→ **Supplied material**:
(begin)
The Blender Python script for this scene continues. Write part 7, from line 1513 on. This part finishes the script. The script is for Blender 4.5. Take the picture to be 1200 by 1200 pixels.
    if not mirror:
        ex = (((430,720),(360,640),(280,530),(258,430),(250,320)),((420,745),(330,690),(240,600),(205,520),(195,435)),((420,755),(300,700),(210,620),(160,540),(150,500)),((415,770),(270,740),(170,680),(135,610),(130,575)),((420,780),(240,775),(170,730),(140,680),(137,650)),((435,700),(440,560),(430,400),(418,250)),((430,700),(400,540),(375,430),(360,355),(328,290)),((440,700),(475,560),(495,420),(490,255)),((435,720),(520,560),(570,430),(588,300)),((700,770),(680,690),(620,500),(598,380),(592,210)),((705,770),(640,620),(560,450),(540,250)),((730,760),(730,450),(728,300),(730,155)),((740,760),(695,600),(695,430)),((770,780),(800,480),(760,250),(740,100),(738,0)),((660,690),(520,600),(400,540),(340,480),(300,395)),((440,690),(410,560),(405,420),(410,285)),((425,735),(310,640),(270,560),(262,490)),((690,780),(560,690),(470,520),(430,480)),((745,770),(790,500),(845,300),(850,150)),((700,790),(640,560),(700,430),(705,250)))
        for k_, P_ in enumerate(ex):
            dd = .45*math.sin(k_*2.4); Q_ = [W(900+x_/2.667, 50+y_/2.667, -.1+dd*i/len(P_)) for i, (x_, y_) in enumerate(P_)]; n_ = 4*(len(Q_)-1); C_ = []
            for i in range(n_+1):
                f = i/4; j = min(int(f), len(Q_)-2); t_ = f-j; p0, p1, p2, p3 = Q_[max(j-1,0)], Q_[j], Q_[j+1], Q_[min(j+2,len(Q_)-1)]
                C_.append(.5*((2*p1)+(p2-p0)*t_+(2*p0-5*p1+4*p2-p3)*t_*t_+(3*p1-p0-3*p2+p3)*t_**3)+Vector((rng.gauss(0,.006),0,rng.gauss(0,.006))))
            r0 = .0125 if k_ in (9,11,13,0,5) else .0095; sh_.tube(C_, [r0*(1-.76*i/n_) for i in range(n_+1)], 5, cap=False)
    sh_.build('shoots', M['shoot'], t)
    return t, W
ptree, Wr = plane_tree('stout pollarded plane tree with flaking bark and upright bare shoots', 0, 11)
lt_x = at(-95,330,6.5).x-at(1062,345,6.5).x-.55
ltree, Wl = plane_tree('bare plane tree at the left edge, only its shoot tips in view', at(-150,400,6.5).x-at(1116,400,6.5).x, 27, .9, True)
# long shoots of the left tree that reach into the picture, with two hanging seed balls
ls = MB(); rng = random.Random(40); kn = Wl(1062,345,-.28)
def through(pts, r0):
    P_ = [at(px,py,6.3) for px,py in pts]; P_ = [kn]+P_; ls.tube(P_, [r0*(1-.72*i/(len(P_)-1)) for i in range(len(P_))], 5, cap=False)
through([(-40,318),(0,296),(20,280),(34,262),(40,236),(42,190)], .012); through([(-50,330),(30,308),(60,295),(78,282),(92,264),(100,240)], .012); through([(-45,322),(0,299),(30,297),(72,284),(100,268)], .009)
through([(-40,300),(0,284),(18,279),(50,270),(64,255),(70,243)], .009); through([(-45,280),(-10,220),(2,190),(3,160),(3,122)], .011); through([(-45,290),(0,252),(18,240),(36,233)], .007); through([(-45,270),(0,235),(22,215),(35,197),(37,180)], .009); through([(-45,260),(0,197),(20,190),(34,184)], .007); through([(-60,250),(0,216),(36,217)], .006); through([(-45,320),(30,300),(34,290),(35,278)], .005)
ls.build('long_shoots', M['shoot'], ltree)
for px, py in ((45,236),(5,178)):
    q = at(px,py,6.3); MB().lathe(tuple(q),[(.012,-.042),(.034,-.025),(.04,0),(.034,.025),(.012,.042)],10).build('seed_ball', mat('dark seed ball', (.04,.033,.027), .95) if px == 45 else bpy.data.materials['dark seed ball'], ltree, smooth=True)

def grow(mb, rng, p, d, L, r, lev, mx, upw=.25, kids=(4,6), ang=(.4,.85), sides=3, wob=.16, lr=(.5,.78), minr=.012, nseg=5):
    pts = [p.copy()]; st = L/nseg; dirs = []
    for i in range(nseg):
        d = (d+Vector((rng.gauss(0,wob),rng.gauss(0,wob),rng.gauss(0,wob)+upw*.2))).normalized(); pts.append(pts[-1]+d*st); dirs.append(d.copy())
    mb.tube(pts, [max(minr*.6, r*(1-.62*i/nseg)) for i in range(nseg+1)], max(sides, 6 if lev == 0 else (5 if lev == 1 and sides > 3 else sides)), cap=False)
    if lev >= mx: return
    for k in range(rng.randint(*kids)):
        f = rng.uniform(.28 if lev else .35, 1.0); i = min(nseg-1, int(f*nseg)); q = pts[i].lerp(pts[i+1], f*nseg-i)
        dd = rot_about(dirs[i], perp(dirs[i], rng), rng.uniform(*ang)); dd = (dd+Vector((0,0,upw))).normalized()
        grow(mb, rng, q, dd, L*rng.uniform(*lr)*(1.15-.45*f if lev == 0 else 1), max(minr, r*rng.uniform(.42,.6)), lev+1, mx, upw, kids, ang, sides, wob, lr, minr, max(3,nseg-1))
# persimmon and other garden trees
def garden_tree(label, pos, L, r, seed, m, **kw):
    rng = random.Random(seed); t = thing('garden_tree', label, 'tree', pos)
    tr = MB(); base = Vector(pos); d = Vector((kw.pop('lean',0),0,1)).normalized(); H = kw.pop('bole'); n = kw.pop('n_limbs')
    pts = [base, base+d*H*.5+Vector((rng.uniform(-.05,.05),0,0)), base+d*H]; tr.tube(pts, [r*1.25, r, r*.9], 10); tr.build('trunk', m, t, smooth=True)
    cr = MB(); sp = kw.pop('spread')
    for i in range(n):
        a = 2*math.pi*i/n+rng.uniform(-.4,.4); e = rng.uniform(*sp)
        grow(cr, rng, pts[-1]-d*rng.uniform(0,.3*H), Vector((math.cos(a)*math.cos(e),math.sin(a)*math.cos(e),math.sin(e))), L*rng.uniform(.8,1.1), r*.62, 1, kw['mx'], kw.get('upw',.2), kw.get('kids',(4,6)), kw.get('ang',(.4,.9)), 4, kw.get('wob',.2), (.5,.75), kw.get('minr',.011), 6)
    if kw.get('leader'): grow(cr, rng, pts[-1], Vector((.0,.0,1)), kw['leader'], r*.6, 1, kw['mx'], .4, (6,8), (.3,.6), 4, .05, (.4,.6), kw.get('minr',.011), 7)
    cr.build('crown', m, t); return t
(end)
→ **Exercise objective**:
Write out every line exactly as it stands.

→ **The completed task**:
The Blender Python script for this scene continues. Write part 7, from line 1513 on. This part finishes the script. The script is for Blender 4.5. Take the picture to be 1200 by 1200 pixels.
    if not mirror:
        ex = (((430,720),(360,640),(280,530),(258,430),(250,320)),((420,745),(330,690),(240,600),(205,520),(195,435)),((420,755),(300,700),(210,620),(160,540),(150,500)),((415,770),(270,740),(170,680),(135,610),(130,575)),((420,780),(240,775),(170,730),(140,680),(137,650)),((435,700),(440,560),(430,400),(418,250)),((430,700),(400,540),(375,430),(360,355),(328,290)),((440,700),(475,560),(495,420),(490,255)),((435,720),(520,560),(570,430),(588,300)),((700,770),(680,690),(620,500),(598,380),(592,210)),((705,770),(640,620),(560,450),(540,250)),((730,760),(730,450),(728,300),(730,155)),((740,760),(695,600),(695,430)),((770,780),(800,480),(760,250),(740,100),(738,0)),((660,690),(520,600),(400,540),(340,480),(300,395)),((440,690),(410,560),(405,420),(410,285)),((425,735),(310,640),(270,560),(262,490)),((690,780),(560,690),(470,520),(430,480)),((745,770),(790,500),(845,300),(850,150)),((700,790),(640,560),(700,430),(705,250)))
        for k_, P_ in enumerate(ex):
            dd = .45*math.sin(k_*2.4); Q_ = [W(900+x_/2.667, 50+y_/2.667, -.1+dd*i/len(P_)) for i, (x_, y_) in enumerate(P_)]; n_ = 4*(len(Q_)-1); C_ = []
            for i in range(n_+1):
                f = i/4; j = min(int(f), len(Q_)-2); t_ = f-j; p0, p1, p2, p3 = Q_[max(j-1,0)], Q_[j], Q_[j+1], Q_[min(j+2,len(Q_)-1)]
                C_.append(.5*((2*p1)+(p2-p0)*t_+(2*p0-5*p1+4*p2-p3)*t_*t_+(3*p1-p0-3*p2+p3)*t_**3)+Vector((rng.gauss(0,.006),0,rng.gauss(0,.006))))
            r0 = .0125 if k_ in (9,11,13,0,5) else .0095; sh_.tube(C_, [r0*(1-.76*i/n_) for i in range(n_+1)], 5, cap=False)
    sh_.build('shoots', M['shoot'], t)
    return t, W
ptree, Wr = plane_tree('stout pollarded plane tree with flaking bark and upright bare shoots', 0, 11)
lt_x = at(-95,330,6.5).x-at(1062,345,6.5).x-.55
ltree, Wl = plane_tree('bare plane tree at the left edge, only its shoot tips in view', at(-150,400,6.5).x-at(1116,400,6.5).x, 27, .9, True)
# long shoots of the left tree that reach into the picture, with two hanging seed balls
ls = MB(); rng = random.Random(40); kn = Wl(1062,345,-.28)
def through(pts, r0):
    P_ = [at(px,py,6.3) for px,py in pts]; P_ = [kn]+P_; ls.tube(P_, [r0*(1-.72*i/(len(P_)-1)) for i in range(len(P_))], 5, cap=False)
through([(-40,318),(0,296),(20,280),(34,262),(40,236),(42,190)], .012); through([(-50,330),(30,308),(60,295),(78,282),(92,264),(100,240)], .012); through([(-45,322),(0,299),(30,297),(72,284),(100,268)], .009)
through([(-40,300),(0,284),(18,279),(50,270),(64,255),(70,243)], .009); through([(-45,280),(-10,220),(2,190),(3,160),(3,122)], .011); through([(-45,290),(0,252),(18,240),(36,233)], .007); through([(-45,270),(0,235),(22,215),(35,197),(37,180)], .009); through([(-45,260),(0,197),(20,190),(34,184)], .007); through([(-60,250),(0,216),(36,217)], .006); through([(-45,320),(30,300),(34,290),(35,278)], .005)
ls.build('long_shoots', M['shoot'], ltree)
for px, py in ((45,236),(5,178)):
    q = at(px,py,6.3); MB().lathe(tuple(q),[(.012,-.042),(.034,-.025),(.04,0),(.034,.025),(.012,.042)],10).build('seed_ball', mat('dark seed ball', (.04,.033,.027), .95) if px == 45 else bpy.data.materials['dark seed ball'], ltree, smooth=True)

def grow(mb, rng, p, d, L, r, lev, mx, upw=.25, kids=(4,6), ang=(.4,.85), sides=3, wob=.16, lr=(.5,.78), minr=.012, nseg=5):
    pts = [p.copy()]; st = L/nseg; dirs = []
    for i in range(nseg):
        d = (d+Vector((rng.gauss(0,wob),rng.gauss(0,wob),rng.gauss(0,wob)+upw*.2))).normalized(); pts.append(pts[-1]+d*st); dirs.append(d.copy())
    mb.tube(pts, [max(minr*.6, r*(1-.62*i/nseg)) for i in range(nseg+1)], max(sides, 6 if lev == 0 else (5 if lev == 1 and sides > 3 else sides)), cap=False)
    if lev >= mx: return
    for k in range(rng.randint(*kids)):
        f = rng.uniform(.28 if lev else .35, 1.0); i = min(nseg-1, int(f*nseg)); q = pts[i].lerp(pts[i+1], f*nseg-i)
        dd = rot_about(dirs[i], perp(dirs[i], rng), rng.uniform(*ang)); dd = (dd+Vector((0,0,upw))).normalized()
        grow(mb, rng, q, dd, L*rng.uniform(*lr)*(1.15-.45*f if lev == 0 else 1), max(minr, r*rng.uniform(.42,.6)), lev+1, mx, upw, kids, ang, sides, wob, lr, minr, max(3,nseg-1))
# persimmon and other garden trees
def garden_tree(label, pos, L, r, seed, m, **kw):
    rng = random.Random(seed); t = thing('garden_tree', label, 'tree', pos)
    tr = MB(); base = Vector(pos); d = Vector((kw.pop('lean',0),0,1)).normalized(); H = kw.pop('bole'); n = kw.pop('n_limbs')
    pts = [base, base+d*H*.5+Vector((rng.uniform(-.05,.05),0,0)), base+d*H]; tr.tube(pts, [r*1.25, r, r*.9], 10); tr.build('trunk', m, t, smooth=True)
    cr = MB(); sp = kw.pop('spread')
    for i in range(n):
        a = 2*math.pi*i/n+rng.uniform(-.4,.4); e = rng.uniform(*sp)
        grow(cr, rng, pts[-1]-d*rng.uniform(0,.3*H), Vector((math.cos(a)*math.cos(e),math.sin(a)*math.cos(e),math.sin(e))), L*rng.uniform(.8,1.1), r*.62, 1, kw['mx'], kw.get('upw',.2), kw.get('kids',(4,6)), kw.get('ang',(.4,.9)), 4, kw.get('wob',.2), (.5,.75), kw.get('minr',.011), 6)
    if kw.get('leader'): grow(cr, rng, pts[-1], Vector((.0,.0,1)), kw['leader'], r*.6, 1, kw['mx'], .4, (6,8), (.3,.6), 4, .05, (.4,.6), kw.get('minr',.011), 7)
    cr.build('crown', m, t); return t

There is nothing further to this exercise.